■ **THE PROBLEM**
Print all records exactly, leaving nothing out.

··· DATA FOR PROCESSING ···

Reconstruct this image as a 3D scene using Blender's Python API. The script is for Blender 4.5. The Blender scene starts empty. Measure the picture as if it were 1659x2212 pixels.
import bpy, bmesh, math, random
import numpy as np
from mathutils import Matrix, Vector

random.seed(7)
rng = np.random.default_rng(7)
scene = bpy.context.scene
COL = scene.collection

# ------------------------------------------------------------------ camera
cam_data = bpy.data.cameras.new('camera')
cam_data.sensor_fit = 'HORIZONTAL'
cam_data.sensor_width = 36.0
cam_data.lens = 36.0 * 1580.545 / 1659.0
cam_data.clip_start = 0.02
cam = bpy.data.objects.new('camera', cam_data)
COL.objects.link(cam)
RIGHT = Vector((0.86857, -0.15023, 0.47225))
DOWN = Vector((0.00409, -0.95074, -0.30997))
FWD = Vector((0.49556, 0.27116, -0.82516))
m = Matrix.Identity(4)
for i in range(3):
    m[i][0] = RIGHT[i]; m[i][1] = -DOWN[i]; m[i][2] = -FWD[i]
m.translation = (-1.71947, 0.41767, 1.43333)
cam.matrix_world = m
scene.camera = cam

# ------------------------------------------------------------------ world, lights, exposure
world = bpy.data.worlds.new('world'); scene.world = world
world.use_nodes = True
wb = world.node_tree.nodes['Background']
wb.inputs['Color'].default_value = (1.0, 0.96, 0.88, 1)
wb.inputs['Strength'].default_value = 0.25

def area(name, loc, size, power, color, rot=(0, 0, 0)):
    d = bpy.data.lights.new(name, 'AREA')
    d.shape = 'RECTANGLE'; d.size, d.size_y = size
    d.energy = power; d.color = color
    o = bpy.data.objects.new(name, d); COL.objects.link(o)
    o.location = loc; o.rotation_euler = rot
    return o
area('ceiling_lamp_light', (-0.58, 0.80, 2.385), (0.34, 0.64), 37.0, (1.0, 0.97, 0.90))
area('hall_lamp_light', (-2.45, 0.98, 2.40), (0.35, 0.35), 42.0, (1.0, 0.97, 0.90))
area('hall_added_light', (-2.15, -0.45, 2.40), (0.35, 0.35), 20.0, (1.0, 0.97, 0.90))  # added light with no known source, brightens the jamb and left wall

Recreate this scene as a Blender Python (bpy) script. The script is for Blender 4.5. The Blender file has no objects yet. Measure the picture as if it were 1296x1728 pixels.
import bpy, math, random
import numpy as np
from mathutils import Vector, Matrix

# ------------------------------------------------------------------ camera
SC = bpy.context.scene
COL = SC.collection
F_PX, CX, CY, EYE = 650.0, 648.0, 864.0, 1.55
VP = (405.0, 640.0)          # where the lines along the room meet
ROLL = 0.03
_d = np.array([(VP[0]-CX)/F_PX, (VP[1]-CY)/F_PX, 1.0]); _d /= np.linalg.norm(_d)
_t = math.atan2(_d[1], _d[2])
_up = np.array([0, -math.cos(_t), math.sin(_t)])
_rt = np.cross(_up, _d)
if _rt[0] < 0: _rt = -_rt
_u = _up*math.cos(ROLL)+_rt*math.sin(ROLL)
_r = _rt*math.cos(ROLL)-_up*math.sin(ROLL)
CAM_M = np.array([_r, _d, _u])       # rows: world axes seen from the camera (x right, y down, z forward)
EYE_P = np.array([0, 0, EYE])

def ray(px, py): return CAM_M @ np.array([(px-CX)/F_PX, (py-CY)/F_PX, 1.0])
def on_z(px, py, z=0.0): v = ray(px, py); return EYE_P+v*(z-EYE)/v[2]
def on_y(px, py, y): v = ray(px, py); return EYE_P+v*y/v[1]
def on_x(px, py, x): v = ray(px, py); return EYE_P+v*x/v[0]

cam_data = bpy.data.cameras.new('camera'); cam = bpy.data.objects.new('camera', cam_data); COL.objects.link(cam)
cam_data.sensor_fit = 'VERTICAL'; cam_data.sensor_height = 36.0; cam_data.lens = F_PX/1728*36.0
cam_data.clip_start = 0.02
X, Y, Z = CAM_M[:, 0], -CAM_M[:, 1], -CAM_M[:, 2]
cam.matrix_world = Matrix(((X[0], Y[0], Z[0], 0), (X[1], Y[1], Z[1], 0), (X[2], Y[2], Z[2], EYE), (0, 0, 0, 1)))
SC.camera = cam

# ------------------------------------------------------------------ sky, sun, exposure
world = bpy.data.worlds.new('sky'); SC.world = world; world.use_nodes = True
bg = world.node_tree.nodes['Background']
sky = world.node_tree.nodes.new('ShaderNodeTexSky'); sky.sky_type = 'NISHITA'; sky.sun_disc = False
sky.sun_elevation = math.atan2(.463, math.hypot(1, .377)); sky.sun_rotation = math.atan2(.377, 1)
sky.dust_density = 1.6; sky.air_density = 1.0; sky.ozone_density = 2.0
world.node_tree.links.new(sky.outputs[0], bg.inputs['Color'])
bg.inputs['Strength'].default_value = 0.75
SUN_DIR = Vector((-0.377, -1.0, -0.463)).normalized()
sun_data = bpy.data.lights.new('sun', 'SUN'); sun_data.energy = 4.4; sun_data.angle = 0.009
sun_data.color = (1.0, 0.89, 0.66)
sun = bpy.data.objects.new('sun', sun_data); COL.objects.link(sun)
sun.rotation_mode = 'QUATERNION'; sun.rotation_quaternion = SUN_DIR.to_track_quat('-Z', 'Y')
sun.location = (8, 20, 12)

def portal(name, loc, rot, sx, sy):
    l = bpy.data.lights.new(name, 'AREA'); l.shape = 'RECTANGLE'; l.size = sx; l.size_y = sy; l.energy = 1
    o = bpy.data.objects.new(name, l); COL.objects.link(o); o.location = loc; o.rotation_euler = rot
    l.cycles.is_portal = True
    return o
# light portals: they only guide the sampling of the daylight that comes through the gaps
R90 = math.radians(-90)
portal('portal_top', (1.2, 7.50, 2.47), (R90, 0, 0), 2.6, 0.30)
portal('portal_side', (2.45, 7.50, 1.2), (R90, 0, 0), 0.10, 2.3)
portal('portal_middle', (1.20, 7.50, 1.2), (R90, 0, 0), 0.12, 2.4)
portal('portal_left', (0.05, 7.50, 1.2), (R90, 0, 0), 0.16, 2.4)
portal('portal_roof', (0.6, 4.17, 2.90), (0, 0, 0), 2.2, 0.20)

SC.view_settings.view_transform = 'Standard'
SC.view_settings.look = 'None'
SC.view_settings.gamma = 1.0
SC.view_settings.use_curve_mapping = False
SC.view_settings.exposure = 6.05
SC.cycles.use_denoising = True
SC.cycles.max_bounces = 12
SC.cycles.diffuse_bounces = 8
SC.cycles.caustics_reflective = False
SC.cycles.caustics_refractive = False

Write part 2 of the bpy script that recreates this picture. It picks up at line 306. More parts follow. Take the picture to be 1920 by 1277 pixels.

···

■ **ANSWER TO THIS PROBLEM**
Reconstruct this image as a 3D scene using Blender's Python API. The script is for Blender 4.5. The Blender scene starts empty. Measure the picture as if it were 1659x2212 pixels.
import bpy, bmesh, math, random
import numpy as np
from mathutils import Matrix, Vector

random.seed(7)
rng = np.random.default_rng(7)
scene = bpy.context.scene
COL = scene.collection

# ------------------------------------------------------------------ camera
cam_data = bpy.data.cameras.new('camera')
cam_data.sensor_fit = 'HORIZONTAL'
cam_data.sensor_width = 36.0
cam_data.lens = 36.0 * 1580.545 / 1659.0
cam_data.clip_start = 0.02
cam = bpy.data.objects.new('camera', cam_data)
COL.objects.link(cam)
RIGHT = Vector((0.86857, -0.15023, 0.47225))
DOWN = Vector((0.00409, -0.95074, -0.30997))
FWD = Vector((0.49556, 0.27116, -0.82516))
m = Matrix.Identity(4)
for i in range(3):
    m[i][0] = RIGHT[i]; m[i][1] = -DOWN[i]; m[i][2] = -FWD[i]
m.translation = (-1.71947, 0.41767, 1.43333)
cam.matrix_world = m
scene.camera = cam

# ------------------------------------------------------------------ world, lights, exposure
world = bpy.data.worlds.new('world'); scene.world = world
world.use_nodes = True
wb = world.node_tree.nodes['Background']
wb.inputs['Color'].default_value = (1.0, 0.96, 0.88, 1)
wb.inputs['Strength'].default_value = 0.25

def area(name, loc, size, power, color, rot=(0, 0, 0)):
    d = bpy.data.lights.new(name, 'AREA')
    d.shape = 'RECTANGLE'; d.size, d.size_y = size
    d.energy = power; d.color = color
    o = bpy.data.objects.new(name, d); COL.objects.link(o)
    o.location = loc; o.rotation_euler = rot
    return o
area('ceiling_lamp_light', (-0.58, 0.80, 2.385), (0.34, 0.64), 37.0, (1.0, 0.97, 0.90))
area('hall_lamp_light', (-2.45, 0.98, 2.40), (0.35, 0.35), 42.0, (1.0, 0.97, 0.90))
area('hall_added_light', (-2.15, -0.45, 2.40), (0.35, 0.35), 20.0, (1.0, 0.97, 0.90))  # added light with no known source, brightens the jamb and left wall

Recreate this scene as a Blender Python (bpy) script. The script is for Blender 4.5. The Blender file has no objects yet. Measure the picture as if it were 1296x1728 pixels.
import bpy, math, random
import numpy as np
from mathutils import Vector, Matrix

# ------------------------------------------------------------------ camera
SC = bpy.context.scene
COL = SC.collection
F_PX, CX, CY, EYE = 650.0, 648.0, 864.0, 1.55
VP = (405.0, 640.0)          # where the lines along the room meet
ROLL = 0.03
_d = np.array([(VP[0]-CX)/F_PX, (VP[1]-CY)/F_PX, 1.0]); _d /= np.linalg.norm(_d)
_t = math.atan2(_d[1], _d[2])
_up = np.array([0, -math.cos(_t), math.sin(_t)])
_rt = np.cross(_up, _d)
if _rt[0] < 0: _rt = -_rt
_u = _up*math.cos(ROLL)+_rt*math.sin(ROLL)
_r = _rt*math.cos(ROLL)-_up*math.sin(ROLL)
CAM_M = np.array([_r, _d, _u])       # rows: world axes seen from the camera (x right, y down, z forward)
EYE_P = np.array([0, 0, EYE])

def ray(px, py): return CAM_M @ np.array([(px-CX)/F_PX, (py-CY)/F_PX, 1.0])
def on_z(px, py, z=0.0): v = ray(px, py); return EYE_P+v*(z-EYE)/v[2]
def on_y(px, py, y): v = ray(px, py); return EYE_P+v*y/v[1]
def on_x(px, py, x): v = ray(px, py); return EYE_P+v*x/v[0]

cam_data = bpy.data.cameras.new('camera'); cam = bpy.data.objects.new('camera', cam_data); COL.objects.link(cam)
cam_data.sensor_fit = 'VERTICAL'; cam_data.sensor_height = 36.0; cam_data.lens = F_PX/1728*36.0
cam_data.clip_start = 0.02
X, Y, Z = CAM_M[:, 0], -CAM_M[:, 1], -CAM_M[:, 2]
cam.matrix_world = Matrix(((X[0], Y[0], Z[0], 0), (X[1], Y[1], Z[1], 0), (X[2], Y[2], Z[2], EYE), (0, 0, 0, 1)))
SC.camera = cam

# ------------------------------------------------------------------ sky, sun, exposure
world = bpy.data.worlds.new('sky'); SC.world = world; world.use_nodes = True
bg = world.node_tree.nodes['Background']
sky = world.node_tree.nodes.new('ShaderNodeTexSky'); sky.sky_type = 'NISHITA'; sky.sun_disc = False
sky.sun_elevation = math.atan2(.463, math.hypot(1, .377)); sky.sun_rotation = math.atan2(.377, 1)
sky.dust_density = 1.6; sky.air_density = 1.0; sky.ozone_density = 2.0
world.node_tree.links.new(sky.outputs[0], bg.inputs['Color'])
bg.inputs['Strength'].default_value = 0.75
SUN_DIR = Vector((-0.377, -1.0, -0.463)).normalized()
sun_data = bpy.data.lights.new('sun', 'SUN'); sun_data.energy = 4.4; sun_data.angle = 0.009
sun_data.color = (1.0, 0.89, 0.66)
sun = bpy.data.objects.new('sun', sun_data); COL.objects.link(sun)
sun.rotation_mode = 'QUATERNION'; sun.rotation_quaternion = SUN_DIR.to_track_quat('-Z', 'Y')
sun.location = (8, 20, 12)

def portal(name, loc, rot, sx, sy):
    l = bpy.data.lights.new(name, 'AREA'); l.shape = 'RECTANGLE'; l.size = sx; l.size_y = sy; l.energy = 1
    o = bpy.data.objects.new(name, l); COL.objects.link(o); o.location = loc; o.rotation_euler = rot
    l.cycles.is_portal = True
    return o
# light portals: they only guide the sampling of the daylight that comes through the gaps
R90 = math.radians(-90)
portal('portal_top', (1.2, 7.50, 2.47), (R90, 0, 0), 2.6, 0.30)
portal('portal_side', (2.45, 7.50, 1.2), (R90, 0, 0), 0.10, 2.3)
portal('portal_middle', (1.20, 7.50, 1.2), (R90, 0, 0), 0.12, 2.4)
portal('portal_left', (0.05, 7.50, 1.2), (R90, 0, 0), 0.16, 2.4)
portal('portal_roof', (0.6, 4.17, 2.90), (0, 0, 0), 2.2, 0.20)

SC.view_settings.view_transform = 'Standard'
SC.view_settings.look = 'None'
SC.view_settings.gamma = 1.0
SC.view_settings.use_curve_mapping = False
SC.view_settings.exposure = 6.05
SC.cycles.use_denoising = True
SC.cycles.max_bounces = 12
SC.cycles.diffuse_bounces = 8
SC.cycles.caustics_reflective = False
SC.cycles.caustics_refractive = False

Write part 2 of the bpy script that recreates this picture. It picks up at line 306. More parts follow. Take the picture to be 1920 by 1277 pixels.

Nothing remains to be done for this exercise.